I doubt that had anything to do with your load rating. Any KO2 is going to be tougher than those Toyos. Both are technically 'AT' tires but the BFGs are far more rugged.
 
Last edited:
I doubt that had anything to do with your load rating. Any KO2 is going to be tougher than those Toyos. Both are technically 'AT' tires but the BFGs are far more rugged.
That’s what I’m getting. The KO2 E rating is in part due to its heavy construction. IIRC it has a 10MM thick sidewall.
 
I doubt that had anything to do with your load rating. Any KO2 is going to be tougher than those Toyos.
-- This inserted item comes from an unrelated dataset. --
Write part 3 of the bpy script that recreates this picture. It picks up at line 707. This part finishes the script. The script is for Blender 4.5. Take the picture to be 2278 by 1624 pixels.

Both are technically 'AT' tires but the BFGs are far more rugged.
Toyos are a pretty light tire for an AT. That weight reduction has to come from somewhere. My tire guys likes Toyos for ride and treadwear, but I passed over them for the heavier-carcass Falkens.

Would have considered KO3s but they are pretty darn heavy in a 285/70R17. About 4# more than a Falken ATWA4 which is already a heavy tire. You have to stop somewhere on the weight.
 
Toyos are a pretty light tire for an AT. That weight reduction has to come from somewhere. My tire guys likes Toyos for ride and treadwear, but I passed over them for the heavier-carcass Falkens.

Would have considered KO3s but they are pretty darn heavy in a 285/70R17. About 4# more than a Falken ATWA4 which is already a heavy tire. You have to stop somewhere on the weight.
Agreed. I loved the AT3Whatevers, and prefer them to the KO2...but I got 5 Rubicon takoffs with less than 100 miles on them for $800 so here we are :)
 
Agreed. I loved the AT3Whatevers, and prefer them to the KO2...but I got 5 Rubicon takoffs with less than 100 miles on them for $800 so here we are :)
Smokin' deal. $1300-ish plus tax for my AT4Ws. They were $165 a piece in 2020 when Falken was still in the phase of purchasing the US AT tire market.